--- start ---
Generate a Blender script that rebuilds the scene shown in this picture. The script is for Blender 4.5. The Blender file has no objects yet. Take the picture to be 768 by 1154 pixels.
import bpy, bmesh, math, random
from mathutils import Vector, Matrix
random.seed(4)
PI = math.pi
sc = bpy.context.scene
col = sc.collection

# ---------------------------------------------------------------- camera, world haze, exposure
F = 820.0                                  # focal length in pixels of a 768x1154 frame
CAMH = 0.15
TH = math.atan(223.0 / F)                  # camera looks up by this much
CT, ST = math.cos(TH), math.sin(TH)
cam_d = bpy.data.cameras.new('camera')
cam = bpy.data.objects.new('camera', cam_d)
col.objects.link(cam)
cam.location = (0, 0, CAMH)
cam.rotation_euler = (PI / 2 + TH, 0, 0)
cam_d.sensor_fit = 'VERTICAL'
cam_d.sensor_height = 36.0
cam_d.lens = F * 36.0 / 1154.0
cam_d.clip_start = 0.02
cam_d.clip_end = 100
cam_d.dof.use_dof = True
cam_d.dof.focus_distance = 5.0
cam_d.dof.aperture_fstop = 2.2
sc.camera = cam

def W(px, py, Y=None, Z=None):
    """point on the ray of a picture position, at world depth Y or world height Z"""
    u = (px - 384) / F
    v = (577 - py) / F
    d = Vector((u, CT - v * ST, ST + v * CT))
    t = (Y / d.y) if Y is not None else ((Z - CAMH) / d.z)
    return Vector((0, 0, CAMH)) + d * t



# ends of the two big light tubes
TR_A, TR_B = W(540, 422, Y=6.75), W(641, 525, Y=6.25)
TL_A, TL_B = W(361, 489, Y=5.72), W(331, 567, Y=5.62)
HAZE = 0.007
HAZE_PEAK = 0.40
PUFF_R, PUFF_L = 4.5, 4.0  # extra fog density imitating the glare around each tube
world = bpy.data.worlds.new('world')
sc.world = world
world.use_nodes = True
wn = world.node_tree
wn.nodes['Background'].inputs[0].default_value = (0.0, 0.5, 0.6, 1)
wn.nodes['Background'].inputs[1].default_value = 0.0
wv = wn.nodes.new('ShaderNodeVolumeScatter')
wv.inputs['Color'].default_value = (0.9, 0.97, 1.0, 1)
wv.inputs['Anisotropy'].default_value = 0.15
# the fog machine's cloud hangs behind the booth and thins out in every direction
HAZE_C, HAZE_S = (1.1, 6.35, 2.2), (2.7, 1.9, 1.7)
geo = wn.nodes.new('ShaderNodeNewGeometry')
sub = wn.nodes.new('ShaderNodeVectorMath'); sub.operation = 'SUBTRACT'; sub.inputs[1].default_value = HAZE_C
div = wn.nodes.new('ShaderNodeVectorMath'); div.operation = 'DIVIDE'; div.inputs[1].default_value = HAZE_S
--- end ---
PROBLEM TO WORK ON: Your output must be the lines of the material above, from the first through the line that contains "col = sc.collection", copied exactly. Include both endpoints and nothing else.

EXPECTED OUTPUT:
Generate a Blender script that rebuilds the scene shown in this picture. The script is for Blender 4.5. The Blender file has no objects yet. Take the picture to be 768 by 1154 pixels.
import bpy, bmesh, math, random
from mathutils import Vector, Matrix
random.seed(4)
PI = math.pi
sc = bpy.context.scene
col = sc.collection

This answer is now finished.